Line by line, repeat the data below exactly, beginning at the first line and ending at the line with "curtain('curtain', 'wide black". Omit pictures.

-- BEGIN Data provided --

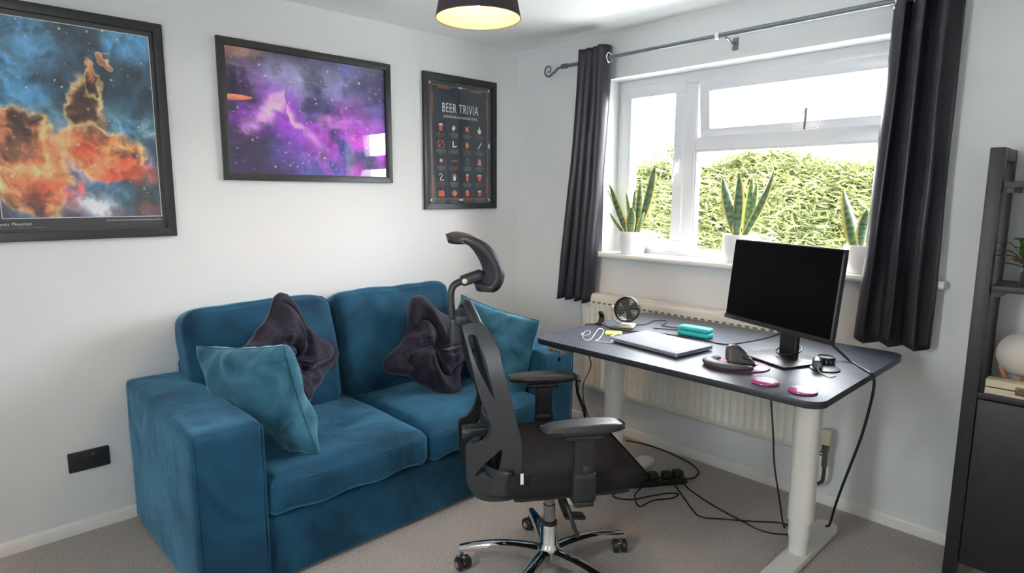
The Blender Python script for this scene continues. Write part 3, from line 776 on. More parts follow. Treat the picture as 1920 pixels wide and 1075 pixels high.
curtain('curtain', 'narrow dark curtain gathered left of the window beside the radiator', (-.63, -.835), (-.462, -.745), 2.295, .815, 4, .034, .6, 8, 3)
curtain('curtain', 'wide black curtain at the right of the window behind the desk end', (-2.268, -2.488), (-2.222, -2.495), 2.295, .838, 3, .04, 2.4, 6, 9)

# ------------------------------------------------------------------ radiator
RX, RY0, RY1, RZ0, RZ1 = -.105, -2.075, -.69, .265, .865
rad = thing('radiator', 'long cream panel radiator under the window behind the desk', 'radiator', (-.07, -1.38, RZ0))
n = 33; pr = []; pitch = (RY1-RY0-.06)/n
outl = []
for i in range(n):
    y0 = RY0+.03+i*pitch
    for a, b in ((0, 0), (.28, 0), (.42, .012), (.82, .012), (.96, 0)): outl.append((y0+a*pitch, b))
outl = [(RY0, 0), (RY0+.02, 0)] + outl + [(RY1-.02, 0), (RY1, 0)]
V = []; F = []
lev = [(RZ0, .012, 0), (RZ0+.012, 0, 0), (RZ0+.045, 0, 0), (RZ0+.065, 0, 1), (RZ1-.085, 0, 1), (RZ1-.065, 0, 0), (RZ1-.02, 0, 0), (RZ1-.006, .004, 0), (RZ1, .014, 0)]
for z, back, on in lev:
    for yy, d in outl: V.append((RX+back+d*on, yy, z))
k = len(outl)
for i in range(len(lev)-1):
    for j in range(k-1): F.append((i*k+j, i*k+j+1, (i+1)*k+j+1, (i+1)*k+j))
MB().add((V, F)).build('front_panel', 'radiator', rad, 50, False)
MB().add(box(RX+.016, -.04, RY0, RY1, RZ0+.004, RZ1-.02)).build('water_panel', 'radiator', rad, 30, False)
MB().add(box(RX+.01, -.03, RY0-.004, RY1+.004, RZ1-.02, RZ1+.004)).build('top_grille', 'radiator', rad, 30, False, .003)
for yy in (RY0-.006, RY1+.001): MB().add(box(RX+.006, -.03, yy, yy+.005, RZ0+.01, RZ1)).build('side_cover', 'radiator', rad, 30, False)
for i in range(n):
    y0 = RY0+.03+(i+.62)*pitch
    MB().add(box(RX-.0012, RX+.002, y0-.011, y0+.011, RZ1-.052, RZ1-.043)).build('slot', 'slot_dark', rad, 0, False)
    MB().add(rbox(.006, .02, .009, .003, 4), Tr(RX, y0, RZ0+.03)).build('weld_dimple', 'radiator', rad, 60, False)
for yy in (-1.05, -1.7): MB().add(box(-.04, -.001, yy-.02, yy+.02, RZ0+.1, RZ1-.1)).build('wall_bracket', 'radiator', rad, 30, False)
vb = MB().add(lathe([(.012, .19), (.014, .2), (.014, .27), (.018, .275), (.018, .30)], 12), Tr(-.075, -2.135, .02)).add(tube([(-.075, -2.135, .27), (-.075, -2.07, .275)], .012, 10)).build('valve_body', 'steel', rad, 50, False)
MB().add(rbox(.042, .042, .075, .008, 6), Tr(-.075, -2.135, .358)).build('thermostat_head', 'cream_plastic', vb, 50, False)
MB().add(tube(catmull([(-.075, -2.135, .25), (-.075, -2.135, .17), (-.07, -2.125, .13), (-.05, -2.07, .09), (-.03, -2.05, .06), (-.03, -2.05, 0)], 5), .0085, 8)).build('pipe', 'copper_pipe', rad, 60, False)
vb = MB().add(tube([(-.075, -.69, .295), (-.075, -.62, .295)], .011, 10)).add(lathe([(.014, .25), (.014, .31), (.009, .325)], 12), Tr(-.075, -.632, 0)).build('valve_body', 'steel', rad, 50, False)
MB().add(tube(catmull([(-.075, -.632, .26), (-.075, -.64, .2), (-.072, -.68, .13), (-.07, -.70, .06), (-.07, -.70, 0)], 5), .010, 8)).build('pipe_sleeve', 'cable', rad, 60, False)

# ------------------------------------------------------------------ sofa
sofa = thing('sofa', 'teal velvet two-seat sofa with wide square arms against the picture wall', 'sofa', (-1.47, -.5, 0))
def soft(amt, seed, sc=5):
    def d(u, v, w, p):
        q = noise.noise_vector(p*sc+Vector((seed, seed*2, 0)))*amt
        return p+q
    return d
def arm_def(sgn, seed):
    def d(u, v, w, p):
        p = p+noise.noise_vector(p*4+Vector((seed, 0, 0)))*.005
        p.x += sgn*.012*(1-v*v)*(1-w*w)*(1 if u*sgn > 0 else .3)
        if w > 0: p.z += .008*(1-u*u)*(1-v*v)
        return p
    return d
def placed(name, vf, c_, material, parent, smooth=180, M=None):
    return MB().add(vf, (M if M is not None else Tr(*c_))).build(name, material, parent, smooth, False)
ARMW = .24; AY0, AY1 = -.965, -.03
for sgn, x in ((-1, -2.31), (1, -.625)):
    a_ = placed('arm', rbox(ARMW, AY1-AY0, .64, .022, 16, arm_def(sgn, 3+sgn)), (x, (AY0+AY1)/2, .332), 'velvet', sofa)
    xi = x-sgn*ARMW/2; xo = x+sgn*ARMW/2
    for xs in (xi+sgn*.004, xo-sgn*.004):
        MB().add(tube([(xs, AY0+.005, .03), (xs, AY0+.004, .62), (xs, AY0+.012, .645)], .0035, 6)).build('seam', 'velvet', a_, 60, False)
placed('base', rbox(1.45, .80, .255, .02, 14, soft(.004, 8)), (-1.4675, -.545, .14), 'velvet', sofa)
placed('back_frame', rbox(1.50, .17, .72, .03, 10, soft(.003, 4)), (-1.4675, -.115, .37), 'velvet', sofa)
def seat_def(seed):
    def d(u, v, w, p):
        e = (1-u*u)*(1-v*v)
        if w > 0: p.z += .028*e**.6*w
        p = p + noise.noise_vector(p*5+Vector((seed, seed, 0)))*.005
        if v < -.8: p.y -= .012*(1-w*w)*(1-u**4); p.z += .006*sin(u*9+seed)*(1 if w < 0 else .3)
        if v > .2 and w > 0: p.z += .008*noise.noise(Vector((u*3+seed, v*2, 0)))
        return p
    return d
for k, x in enumerate((-1.828, -1.108)):
    sc_ = placed('seat_cushion', rbox(.715, .74, .155, .045, 20, seat_def(2+5*k)), (x, -.605, .347), 'velvet', sofa)
    MB().add(tube([(x+.345*u, -.975+.012*abs(u)**6, .398+.002*sin(u*6)) for u in [-1+i/10 for i in range(21)]], .003, 6)).build('seam', 'velvet', sc_, 60, False)
def back_def(seed, wd_):
    def d(u, v, w, p):
        e = (1-u*u)*(1-w*w)
        p.y += -.055*e**.6 if v < 0 else .02*e
        p.z += (.012*(1-u*u) if w > .3 else 0)
        p.x += (.012*(1-w*w))*(1 if u > 0 else -1)*abs(u)**3
        p = p + noise.noise_vector(p*4.2+Vector((seed, 0, seed)))*.013 + noise.noise_vector(Vector((p.x*11, p.y*4, p.z*5))+Vector((seed, 0, seed)))*.005
        # gathers near the top and bottom seams
        if v < .2: p.y += .005*sin(u*17+seed+3*w)*abs(w)**3*(1-u*u)
        return p
    return d
for k, (x, wd_, zt) in enumerate(((-1.885, .68, .945), (-1.165, .72, .95))):
    M = Tr(x, -.275, .42) @ Rx(radians(-13)) @ Tr(0, 0, .265)
    bc = placed('back_cushion', rbox(wd_, .18, .54, .05, 18, back_def(3+6*k, wd_)), None, 'velvet', sofa, M=M)
    ex = wd_/2-.006
    loop = [(ex*cos(t) if False else max(-ex, min(ex, 1.35*ex*cos(t))), -.062, max(-.262, min(.262, .262*1.35*sin(t)))) for t in [2*pi*i/60 for i in range(60)]]
    MB().add(tube(loop, .0035, 6, True), M).build('seam', 'velvet', bc, 60, False)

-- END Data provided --

Answer:
The Blender Python script for this scene continues. Write part 3, from line 776 on. More parts follow. Treat the picture as 1920 pixels wide and 1075 pixels high.
curtain('curtain', 'narrow dark curtain gathered left of the window beside the radiator', (-.63, -.835), (-.462, -.745), 2.295, .815, 4, .034, .6, 8, 3)
curtain('curtain', 'wide black curtain at the right of the window behind the desk end', (-2.268, -2.488), (-2.222, -2.495), 2.295, .838, 3, .04, 2.4, 6, 9)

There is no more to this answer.